U.S., Britain and 16 Nations Aim to Make AI Secure by Design

The United States, Britain and 16 other countries have signed a 20-page agreement on working together to keep artificial intelligence safe from bad actors, mandating collaborative efforts for creating AI systems that are “secure by design.” The 18 countries said they will aim to ensure companies that design and utilize AI develop and deploy it in a way that protects their customers and the public from abuse. The U.S. Department of Homeland Security’s Cybersecurity and Infrastructure Security Agency (CISA) and the United Kingdom’s National Cyber Security Centre (NCSC) jointly released the Guidelines for Secure AI System Development.

“This is the first time that we have seen an affirmation that these capabilities should not just be about cool features and how quickly we can get them to market or how we can compete to drive down costs, CISA Director Jen Easterly told Reuters, saying the guidelines represent “an agreement that the most important thing that needs to be done at the design phase is security.”

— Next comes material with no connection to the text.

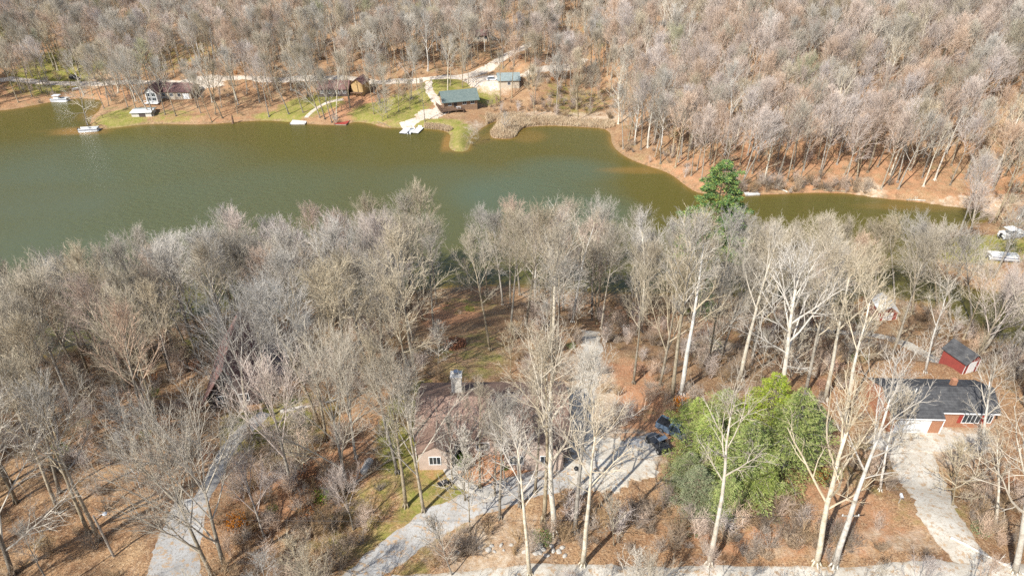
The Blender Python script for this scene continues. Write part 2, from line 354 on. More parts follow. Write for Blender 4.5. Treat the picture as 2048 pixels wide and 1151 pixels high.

While it is significant that 18 countries signed onto the idea that AI systems must prioritize public safety, Reuters points out that the agreement is the latest of many, “few of which carry teeth, by governments around the world to shape the development of AI, whose weight is increasingly being felt in industry and society at large.”

Forbes says the guidelines are “aimed mainly at providers of AI systems that are using models hosted by an organization, or that are using external application programming interfaces (APIs),” adding that “the aim is to help developers make sure that cybersecurity is baked in as an essential pre-condition of AI system safety.”

The guidelines “were formulated in cooperation with 21 other agencies and ministries from across the world — including all members of the Group of 7 major industrial economies — and are the first of their kind to be agreed to globally,” CISA announced in a news release that called the agreement “historic.”

The UK, which positioned itself as leading the negotiations, said in an NCSC statement that the guidelines “will help developers of any systems that use AI make informed cybersecurity decisions at every stage of the development process — whether those systems have been created from scratch or built on top of tools and services provided by others.”

The guidelines are broken down into four key areas within the AI system development life cycle: secure design, secure development, secure deployment, and secure operation and maintenance.